§ **AIM OF THE EXERCISE**
Return every entry exactly.

§ **MATERIALS PROVIDED**
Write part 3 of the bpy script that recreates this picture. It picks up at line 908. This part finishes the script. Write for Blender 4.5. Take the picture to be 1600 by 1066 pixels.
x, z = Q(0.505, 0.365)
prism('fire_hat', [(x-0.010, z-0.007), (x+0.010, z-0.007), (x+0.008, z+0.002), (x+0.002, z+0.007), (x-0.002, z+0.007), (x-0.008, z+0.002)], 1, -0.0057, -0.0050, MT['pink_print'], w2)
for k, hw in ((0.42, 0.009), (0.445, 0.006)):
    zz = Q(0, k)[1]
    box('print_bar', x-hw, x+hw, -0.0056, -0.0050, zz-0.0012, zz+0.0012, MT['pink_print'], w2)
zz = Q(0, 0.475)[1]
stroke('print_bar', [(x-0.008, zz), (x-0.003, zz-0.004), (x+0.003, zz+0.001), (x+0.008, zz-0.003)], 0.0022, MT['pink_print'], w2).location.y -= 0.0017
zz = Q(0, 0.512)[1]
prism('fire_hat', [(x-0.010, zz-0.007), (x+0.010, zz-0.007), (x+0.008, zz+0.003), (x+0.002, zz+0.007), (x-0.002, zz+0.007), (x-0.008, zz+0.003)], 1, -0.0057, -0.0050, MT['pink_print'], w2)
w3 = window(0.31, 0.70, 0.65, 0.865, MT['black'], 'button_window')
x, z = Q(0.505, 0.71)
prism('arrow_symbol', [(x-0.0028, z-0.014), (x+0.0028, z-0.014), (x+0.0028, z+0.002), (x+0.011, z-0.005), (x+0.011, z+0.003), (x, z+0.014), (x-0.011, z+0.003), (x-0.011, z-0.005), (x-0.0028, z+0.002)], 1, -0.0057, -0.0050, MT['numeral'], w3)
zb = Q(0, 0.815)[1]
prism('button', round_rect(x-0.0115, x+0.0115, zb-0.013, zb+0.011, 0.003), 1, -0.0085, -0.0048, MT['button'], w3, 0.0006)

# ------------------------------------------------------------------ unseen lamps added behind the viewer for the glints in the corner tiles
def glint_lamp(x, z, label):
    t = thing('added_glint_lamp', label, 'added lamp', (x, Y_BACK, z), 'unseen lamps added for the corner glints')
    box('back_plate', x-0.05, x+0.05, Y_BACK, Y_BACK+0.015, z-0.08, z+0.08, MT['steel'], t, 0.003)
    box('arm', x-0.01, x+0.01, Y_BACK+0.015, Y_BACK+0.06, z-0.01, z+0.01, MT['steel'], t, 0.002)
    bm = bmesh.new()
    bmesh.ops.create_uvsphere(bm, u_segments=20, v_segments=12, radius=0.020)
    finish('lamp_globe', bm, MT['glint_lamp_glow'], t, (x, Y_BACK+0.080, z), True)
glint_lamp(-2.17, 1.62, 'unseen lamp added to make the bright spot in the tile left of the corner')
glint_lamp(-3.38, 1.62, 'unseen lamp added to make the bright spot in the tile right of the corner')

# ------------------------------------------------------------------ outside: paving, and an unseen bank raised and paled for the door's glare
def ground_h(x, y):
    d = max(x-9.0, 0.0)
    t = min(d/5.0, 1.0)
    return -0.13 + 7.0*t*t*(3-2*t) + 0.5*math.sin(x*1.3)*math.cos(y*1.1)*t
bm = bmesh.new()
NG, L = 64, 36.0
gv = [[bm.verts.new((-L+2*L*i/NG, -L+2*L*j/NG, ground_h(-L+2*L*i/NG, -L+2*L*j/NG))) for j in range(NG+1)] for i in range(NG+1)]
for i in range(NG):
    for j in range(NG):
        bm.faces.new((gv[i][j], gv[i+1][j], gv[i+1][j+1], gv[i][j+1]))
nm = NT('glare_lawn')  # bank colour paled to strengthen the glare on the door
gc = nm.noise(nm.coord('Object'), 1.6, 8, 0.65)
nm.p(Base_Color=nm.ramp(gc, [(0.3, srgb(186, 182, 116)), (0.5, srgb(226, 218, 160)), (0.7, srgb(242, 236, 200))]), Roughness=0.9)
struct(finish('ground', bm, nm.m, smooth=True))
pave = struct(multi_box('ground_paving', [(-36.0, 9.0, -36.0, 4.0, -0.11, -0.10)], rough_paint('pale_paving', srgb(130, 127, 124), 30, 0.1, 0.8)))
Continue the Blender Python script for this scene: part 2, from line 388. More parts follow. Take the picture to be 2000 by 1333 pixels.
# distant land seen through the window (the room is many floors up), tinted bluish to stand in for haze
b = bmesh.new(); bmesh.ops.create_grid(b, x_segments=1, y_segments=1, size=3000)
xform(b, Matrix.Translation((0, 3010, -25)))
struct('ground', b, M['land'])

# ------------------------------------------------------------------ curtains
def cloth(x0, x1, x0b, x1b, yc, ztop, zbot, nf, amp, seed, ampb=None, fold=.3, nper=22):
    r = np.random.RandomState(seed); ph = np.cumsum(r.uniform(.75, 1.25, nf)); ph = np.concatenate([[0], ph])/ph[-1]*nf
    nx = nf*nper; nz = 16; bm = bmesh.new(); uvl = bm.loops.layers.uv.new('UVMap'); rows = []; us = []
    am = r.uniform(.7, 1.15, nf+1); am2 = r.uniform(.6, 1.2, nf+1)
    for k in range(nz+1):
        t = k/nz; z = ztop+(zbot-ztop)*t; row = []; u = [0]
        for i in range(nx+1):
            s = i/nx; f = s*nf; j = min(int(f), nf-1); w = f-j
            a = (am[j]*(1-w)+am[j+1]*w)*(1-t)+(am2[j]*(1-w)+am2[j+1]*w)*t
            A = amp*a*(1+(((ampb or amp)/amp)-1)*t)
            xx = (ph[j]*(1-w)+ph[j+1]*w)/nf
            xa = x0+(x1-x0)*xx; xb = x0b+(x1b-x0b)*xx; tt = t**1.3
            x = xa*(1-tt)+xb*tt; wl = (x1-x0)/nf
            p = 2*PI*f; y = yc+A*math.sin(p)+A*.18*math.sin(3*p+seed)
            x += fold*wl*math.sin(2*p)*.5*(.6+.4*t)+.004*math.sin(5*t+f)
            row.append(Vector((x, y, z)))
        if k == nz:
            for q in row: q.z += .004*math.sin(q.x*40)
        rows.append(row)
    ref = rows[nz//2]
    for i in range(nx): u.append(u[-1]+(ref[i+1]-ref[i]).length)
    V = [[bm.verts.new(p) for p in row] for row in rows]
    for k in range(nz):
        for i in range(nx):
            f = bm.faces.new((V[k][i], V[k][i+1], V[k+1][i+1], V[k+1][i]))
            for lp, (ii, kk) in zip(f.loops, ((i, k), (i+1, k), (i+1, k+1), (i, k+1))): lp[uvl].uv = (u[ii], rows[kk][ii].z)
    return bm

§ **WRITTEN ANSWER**
Write part 3 of the bpy script that recreates this picture. It picks up at line 908. This part finishes the script. Write for Blender 4.5. Take the picture to be 1600 by 1066 pixels.
x, z = Q(0.505, 0.365)
prism('fire_hat', [(x-0.010, z-0.007), (x+0.010, z-0.007), (x+0.008, z+0.002), (x+0.002, z+0.007), (x-0.002, z+0.007), (x-0.008, z+0.002)], 1, -0.0057, -0.0050, MT['pink_print'], w2)
for k, hw in ((0.42, 0.009), (0.445, 0.006)):
    zz = Q(0, k)[1]
    box('print_bar', x-hw, x+hw, -0.0056, -0.0050, zz-0.0012, zz+0.0012, MT['pink_print'], w2)
zz = Q(0, 0.475)[1]
stroke('print_bar', [(x-0.008, zz), (x-0.003, zz-0.004), (x+0.003, zz+0.001), (x+0.008, zz-0.003)], 0.0022, MT['pink_print'], w2).location.y -= 0.0017
zz = Q(0, 0.512)[1]
prism('fire_hat', [(x-0.010, zz-0.007), (x+0.010, zz-0.007), (x+0.008, zz+0.003), (x+0.002, zz+0.007), (x-0.002, zz+0.007), (x-0.008, zz+0.003)], 1, -0.0057, -0.0050, MT['pink_print'], w2)
w3 = window(0.31, 0.70, 0.65, 0.865, MT['black'], 'button_window')
x, z = Q(0.505, 0.71)
prism('arrow_symbol', [(x-0.0028, z-0.014), (x+0.0028, z-0.014), (x+0.0028, z+0.002), (x+0.011, z-0.005), (x+0.011, z+0.003), (x, z+0.014), (x-0.011, z+0.003), (x-0.011, z-0.005), (x-0.0028, z+0.002)], 1, -0.0057, -0.0050, MT['numeral'], w3)
zb = Q(0, 0.815)[1]
prism('button', round_rect(x-0.0115, x+0.0115, zb-0.013, zb+0.011, 0.003), 1, -0.0085, -0.0048, MT['button'], w3, 0.0006)

# ------------------------------------------------------------------ unseen lamps added behind the viewer for the glints in the corner tiles
def glint_lamp(x, z, label):
    t = thing('added_glint_lamp', label, 'added lamp', (x, Y_BACK, z), 'unseen lamps added for the corner glints')
    box('back_plate', x-0.05, x+0.05, Y_BACK, Y_BACK+0.015, z-0.08, z+0.08, MT['steel'], t, 0.003)
    box('arm', x-0.01, x+0.01, Y_BACK+0.015, Y_BACK+0.06, z-0.01, z+0.01, MT['steel'], t, 0.002)
    bm = bmesh.new()
    bmesh.ops.create_uvsphere(bm, u_segments=20, v_segments=12, radius=0.020)
    finish('lamp_globe', bm, MT['glint_lamp_glow'], t, (x, Y_BACK+0.080, z), True)
glint_lamp(-2.17, 1.62, 'unseen lamp added to make the bright spot in the tile left of the corner')
glint_lamp(-3.38, 1.62, 'unseen lamp added to make the bright spot in the tile right of the corner')

# ------------------------------------------------------------------ outside: paving, and an unseen bank raised and paled for the door's glare
def ground_h(x, y):
    d = max(x-9.0, 0.0)
    t = min(d/5.0, 1.0)
    return -0.13 + 7.0*t*t*(3-2*t) + 0.5*math.sin(x*1.3)*math.cos(y*1.1)*t
bm = bmesh.new()
NG, L = 64, 36.0
gv = [[bm.verts.new((-L+2*L*i/NG, -L+2*L*j/NG, ground_h(-L+2*L*i/NG, -L+2*L*j/NG))) for j in range(NG+1)] for i in range(NG+1)]
for i in range(NG):
    for j in range(NG):
        bm.faces.new((gv[i][j], gv[i+1][j], gv[i+1][j+1], gv[i][j+1]))
nm = NT('glare_lawn')  # bank colour paled to strengthen the glare on the door
gc = nm.noise(nm.coord('Object'), 1.6, 8, 0.65)
nm.p(Base_Color=nm.ramp(gc, [(0.3, srgb(186, 182, 116)), (0.5, srgb(226, 218, 160)), (0.7, srgb(242, 236, 200))]), Roughness=0.9)
struct(finish('ground', bm, nm.m, smooth=True))
pave = struct(multi_box('ground_paving', [(-36.0, 9.0, -36.0, 4.0, -0.11, -0.10)], rough_paint('pale_paving', srgb(130, 127, 124), 30, 0.1, 0.8)))
Continue the Blender Python script for this scene: part 2, from line 388. More parts follow. Take the picture to be 2000 by 1333 pixels.
# distant land seen through the window (the room is many floors up), tinted bluish to stand in for haze
b = bmesh.new(); bmesh.ops.create_grid(b, x_segments=1, y_segments=1, size=3000)
xform(b, Matrix.Translation((0, 3010, -25)))
struct('ground', b, M['land'])

# ------------------------------------------------------------------ curtains
def cloth(x0, x1, x0b, x1b, yc, ztop, zbot, nf, amp, seed, ampb=None, fold=.3, nper=22):
    r = np.random.RandomState(seed); ph = np.cumsum(r.uniform(.75, 1.25, nf)); ph = np.concatenate([[0], ph])/ph[-1]*nf
    nx = nf*nper; nz = 16; bm = bmesh.new(); uvl = bm.loops.layers.uv.new('UVMap'); rows = []; us = []
    am = r.uniform(.7, 1.15, nf+1); am2 = r.uniform(.6, 1.2, nf+1)
    for k in range(nz+1):
        t = k/nz; z = ztop+(zbot-ztop)*t; row = []; u = [0]
        for i in range(nx+1):
            s = i/nx; f = s*nf; j = min(int(f), nf-1); w = f-j
            a = (am[j]*(1-w)+am[j+1]*w)*(1-t)+(am2[j]*(1-w)+am2[j+1]*w)*t
            A = amp*a*(1+(((ampb or amp)/amp)-1)*t)
            xx = (ph[j]*(1-w)+ph[j+1]*w)/nf
            xa = x0+(x1-x0)*xx; xb = x0b+(x1b-x0b)*xx; tt = t**1.3
            x = xa*(1-tt)+xb*tt; wl = (x1-x0)/nf
            p = 2*PI*f; y = yc+A*math.sin(p)+A*.18*math.sin(3*p+seed)
            x += fold*wl*math.sin(2*p)*.5*(.6+.4*t)+.004*math.sin(5*t+f)
            row.append(Vector((x, y, z)))
        if k == nz:
            for q in row: q.z += .004*math.sin(q.x*40)
        rows.append(row)
    ref = rows[nz//2]
    for i in range(nx): u.append(u[-1]+(ref[i+1]-ref[i]).length)
    V = [[bm.verts.new(p) for p in row] for row in rows]
    for k in range(nz):
        for i in range(nx):
            f = bm.faces.new((V[k][i], V[k][i+1], V[k+1][i+1], V[k+1][i]))
            for lp, (ii, kk) in zip(f.loops, ((i, k), (i+1, k), (i+1, k+1), (i, k+1))): lp[uvl].uv = (u[ii], rows[kk][ii].z)
    return bm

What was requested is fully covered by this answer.